Friday, January 30, 2009

Warm people, the Aussies

South Australians are warm people. Today I found them particularly warm and chatty. Perhaps the 70-year record temperature of 45,7 degrees has something to do with it. “Our air conditioner packed up,” someone shared, half smiling. “It’s too hot to eat — I’ve lost my appetite,” said another. Global warming, warned the television. Expect more of it.

I remember feeling for Upington in summer. Mostly, it’s the hottest place in South Africa, according to the weather forecasts. But now I’m experiencing an Aussie heat
wave, which beats Upington, and my heart’s thumping and my brain feels fried.

It’s the wild birds I worry about. I’ve placed an assortment of containers outside in hope that the cool water will resuscitate the magpies, miners, rosellas and lorikeets. Most sport has been stopped and the ambulance services have had a 12 % increase in call-outs to assist the elderly in Adelaide who have dehydrated.

I’m not sure how the Proteas managed to play in the heat on Monday. “Who did you support?” is the question posed by all my South African friends. It’s complicated (sounds like a relationship status on a teenager’s Facebook profile). Some expats vow from day one to support the Aussies, no matter what. They train and reprogramme their brains and this can take a month, a year or more. I started off the day of the cricket in a patriotic manner. I bought a chocolate cake with an Australia Day flag stuck in the middle. After polishing half the cake (showing true and complete support of Aussie Day and Aussie confectionary) I joined the family on a trip to braai and watch the cricket with other expats. We passed a car with a huge South African flag hanging out a window. In an instant I forgot my loyalty and commitment to cake and country. I waved and flung my arms about wildly, almost falling out the car. I believe expats at the cricket oval were divided in their reactions. Most of those of two years and less supported the Proteas.

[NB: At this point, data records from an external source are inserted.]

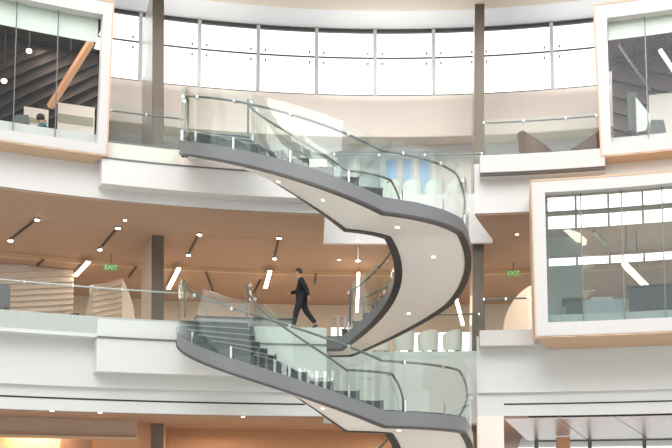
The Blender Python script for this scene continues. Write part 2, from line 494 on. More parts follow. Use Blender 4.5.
balustrade('glass balustrade at the top gallery between upper left bay window and staircase', 23.35, phl([111, 146, 181], 140, 23.3), 9.68, 11.35, 11.15)
balustrade('long clear glass balustrade with pale rail along the middle level left of the stairs', 23.38, [PL] + phl([-60, 24, 73, 122, 181], 300, 23.3), 4.5, 6.05, 5.93, rail_m=CHROME)
balustrade('glass balustrade in front of the two brown shell chairs, top gallery right', 23.62, phl([484, 524, 566, 597], 140, 23.6), 9.8, 11.5, 11.42, ends='l')
balustrade('glass balustrade between the right column and the lower right bay window', 23.6, phl([484, 506, 528], 310, 23.6), 4.6, 6.05, 5.95, ends='l')
balustrade('glass balustrade at the top gallery edge directly behind the upper staircase', 26.95, phl([334, 379, 425, 482], 175, 27), 10.05, 11.62, 11.58)
balustrade('glass balustrade at the middle level edge directly behind the lower staircase', 26.95, phl([372, 425, 479], 330, 27), 4.6, 6.15, 6.1)

# ================================================================ BAY WINDOW BOXES
def bay(label, Rf, Rb, z0, z1, zi0, zi1, pe0, pe1, pi0, pi1, joints, sgn, shade=None, panem=GLW, taper=1.0, kick=None):
    """box projecting from the ring. pe0/pe1: free vertical edge angle at bottom/top; sgn -1: box runs to the left, +1: to the right"""
    far = sgn * 44
    root = empty('bay_window', pol(Rf, pe0 + sgn * 6, z0)); tag(root, label, 'bay window')
    def A(t, z, base0, base1, zz0, zz1): return base0 + (base1 - base0) * (z - zz0) / (zz1 - zz0)
    n = 16
    # front frame: top rail, bottom rail, jamb (each a curved block with leaning end)
    def block(p0z, p1, za, zb, ra, rb, nn=n):
        b = MB(); secs = []
        for i in range(nn + 1):
            t = i / nn
            pa = p0z(za) + (p1(za) - p0z(za)) * t; pb = p0z(zb) + (p1(zb) - p0z(zb)) * t
            secs.append([pol(ra, pa, za), pol(rb, pa, za), pol(rb, pb, zb), pol(ra, pb, zb)])
        return b.loft(secs)
    e = lambda z: A(0, z, pe0, pe1, z0, z1)
    ii = lambda z: A(0, z, pi0, pi1, zi0, zi1)
    f = lambda z: far
    fr = block(e, f, z0, zi0, Rf, Rf + .35); fr2 = block(e, f, zi1, z1, Rf, Rf + .35); fr3 = block(e, ii, zi0, zi1, Rf, Rf + .35, 2)
    for q in (fr2, fr3): fr.add(q.v, q.f)
    fr.build('frame', FRAME, root)
    # timber casing around and behind the frame
    em = lambda z: e(z) - sgn * .10
    w = 0.05
    c = block(em, f, z1, z1 + w, Rf - .015, Rb + .3)
    q = block(em, e, z0, z1, Rf - .015, Rb + .3, 2); c.add(q.v, q.f)
    q = block(em, f, z0 - w, z0, Rf - .015, Rf + .36); c.add(q.v, q.f)
    # tapered underside running back to the ring wall
    secs = []
    for i in range(n + 1):
        t = i / n; pa = em(z0) + (far - em(z0)) * t; pb = em(z0) + sgn * taper + (far - em(z0) - sgn * taper) * t
        secs.append([pol(Rf - .015, pa, z0 - w), pol(Rb + .02, pb, z0 - w - .04), pol(Rb + .02, pb, z0), pol(Rf - .015, pa, z0)])
    c.loft(secs); c.build('timber_casing', WOOD, root)
    js = [pi0] + joints + [far]
    for a, b_ in zip(js[:-1], js[1:]):
        lo, hi = min(a, b_), max(a, b_)
        MB().arc(Rf + .28, Rf + .30, zi0 - .02, zi1 + .02, lo + .02, hi - .02).build('window_pane', panem, root)
    b = MB()
    for a in joints: b.bar(pol(Rf + .27, a, zi0), pol(Rf + .27, a, zi1), .03, .03, (sin(R_(a)), cos(R_(a)), 0))
    b.build('glazing_joint', RAIL, root)
    if shade:
        MB().arc(Rf + .42, Rf + .45, shade, zi1 + .1, min(pi0, far), max(pi0, far)).build('roller_shade', SHADE, root)
    if kick:
        MB().arc(Rf + .36, Rf + .42, zi0 - .1, kick, min(pi0, far), max(pi0, far)).build('kick_panel', FRAME, root)
    adopt(root); return root


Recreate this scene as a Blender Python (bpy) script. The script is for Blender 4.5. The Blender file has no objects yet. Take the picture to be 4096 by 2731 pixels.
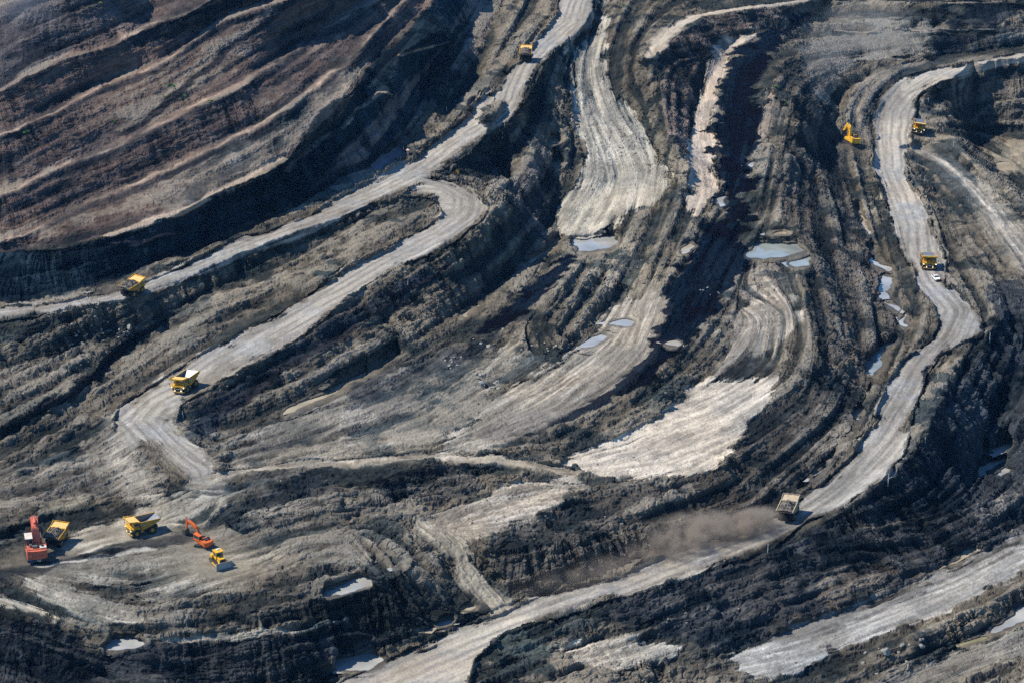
import bpy, bmesh, math, random
import numpy as np
from mathutils import Vector, Matrix

random.seed(7)
rng = np.random.default_rng(11)
sc = bpy.context.scene
COL = sc.collection
R = math.radians

# ---------------------------------------------------------------- camera model
# 4096 x 2731 survey frame: telephoto look down into the pit from the high rim
FPX, UC, VC, PITCH, HCAM = 9300.0, 2048.0, 1365.5, R(17.0), 232.0
CP, SP = math.cos(PITCH), math.sin(PITCH)

def ray(u, v):
    x = (np.asarray(u, float) - UC) / FPX
    y = (np.asarray(v, float) - VC) / FPX
    return x, CP - y * SP, -SP - y * CP

def world(u, v, z):
    dx, dy, dz = ray(u, v)
    t = (np.asarray(z, float) - HCAM) / dz
    return dx * t, dy * t, np.asarray(z, float) + 0 * t

def project(X, Y, Z):
    h = Z - HCAM
    d = Y * CP - h * SP
    up = Y * SP + h * CP
    return UC + FPX * X / d, VC - FPX * up / d

# ---------------------------------------------------------------- survey lines (u, v, elevation)
def L(s):
    return np.array([[float(q) for q in p.split(',')] for p in s.split()])

C5 = L("-700,1290,-2 0,1005,20 250,985,22 420,950,24 685,866,28 784,831,30 930,744,33 1060,690,35.5 1140,640,38 1191,622,40 1279,530,46 1366,447,52 1440,320,56 1511,203,60 1616,128,64 1715,23,69 1790,-80,73 1900,-250,80")
T5 = L("-700,1370,-5 0,1212,7 250,1185,8.5 450,1130,10 600,1065,11.5 720,1010,13.5 900,925,16 1050,872,18 1200,815,21 1366,700,25.5 1500,655,28 1610,540,33.5 1715,350,42 1831,168,51 1912,12,58.5 1990,-150,66")
B5 = L("1165,690,33 1191,652,35.5 1279,565,39 1366,517,42 1440,440,46 1511,382,49.5 1560,382,50")
B5b = L("1600,225,62 1680,200,63 1785,170,64")
T5b = L("2060,-150,66 2000,0,58 1960,100,53 1900,200,48 1788,350,41 1720,452,37 1652,512,33 1612,560,30.5 1534,640,27.5 1400,722,24.5")
BERM4 = L("-700,1230,2 0,975,22.5 145,925,25 325,831,29 552,738,34 697,668,37.5 895,575,43 1017,517,46.5 1162,436,53 1250,360,55 1366,273,60 1480,150,66 1600,20,72 1750,-150,80")
BERM3 = L("-700,1080,10 0,796,34 203,697,38.5 401,610,43 523,563,46 755,447,53 860,401,56 988,335,60 1133,225,63 1366,87,70 1560,-30,77 1800,-200,86")
BERM2 = L("-700,850,25 0,546,51 203,459,55 407,349,60 552,305,63 604,279,65 715,215,69 860,105,76 959,64,79 1165,-5,84 1400,-120,92")
BERM1 = L("-700,650,38 0,362,64 255,240,70 418,197,73 540,134,77 640,87,80 760,50,83 900,0,87 1100,-90,94")
TOPL = L("-700,330,60 0,60,84 250,0,90 500,-100,98")

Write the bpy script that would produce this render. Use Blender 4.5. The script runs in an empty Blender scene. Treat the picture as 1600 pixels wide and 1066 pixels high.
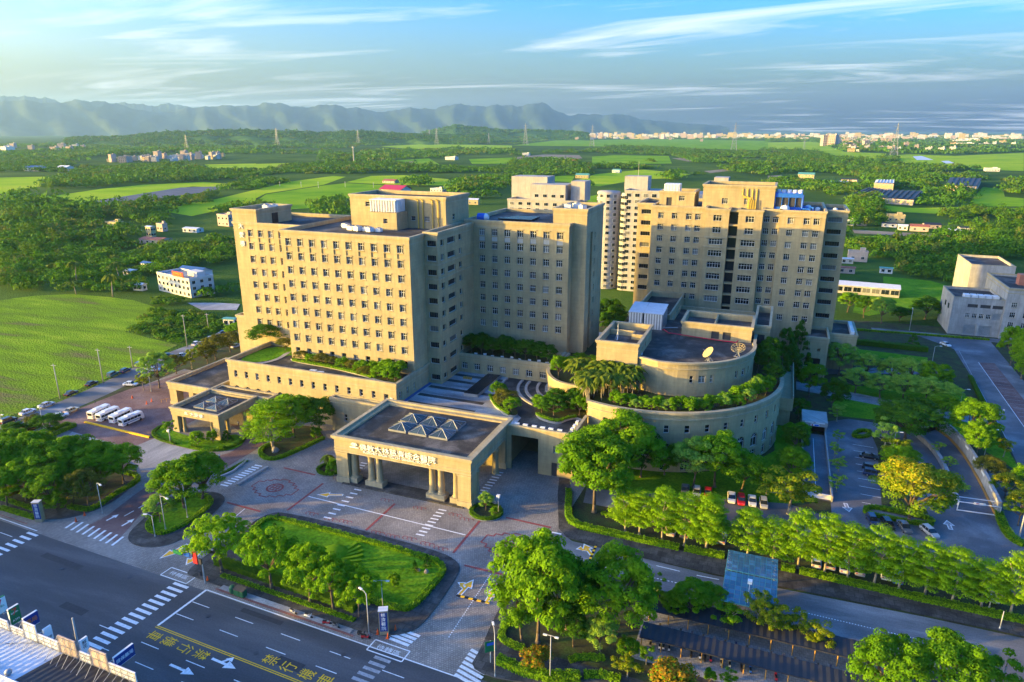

Apparently, some expats have been known to astound themselves by suddenly shouting for and supporting the Aussies. Once it happens, there’s no turning back. Then there are the others who work diligently and for many years “to do the right thing” ie. become one with all Australian teams. For them, it happens in the head but never from the heart.

I really find the Australians warm and friendly and I can’t deny that, given some time, I’ll be cheering enthusiastically for teams from Down Under. That’s providing I don’t spontaneously combust before then, of course.

4 Opinion(s):

FishEagle said...

Must be horrible being torn in two.

Anonymous said...

Supporting "other" teams!?

I really don't understand this concept!

I've been based in the UK for 9 years, and could never dream of supporting England, Scotland or Wales! Perhaps the fact that in my own sport, I still represent South Africa at representative competitions; in most though, I just race for myself and to earn a crust.

I still blame the rest of the World for forcing us to give away all of SA, and leaving us without a country, so I just couldn't support anyone else. If I had to stop supporting SA, due to foreigners (Zulus, Xhosas, Sothos and Tswanas) filling our teams (when they could've had sports teams of their own in their own countries - the Sothos and Tswanas still have Lesotho and Botswana), I'd support France, as that's where my name originates from... albeit a few centuries ago!

Good luck to you Aussies!
Give me a Boer team anyday.

Doberman said...

@ anon 6:49..hear hear! Our blood will always be green wherever we may find ourselves in the world.

Vanilla Ice said...

It must have something to do with the weather. I can't say Canadians are particulary warm.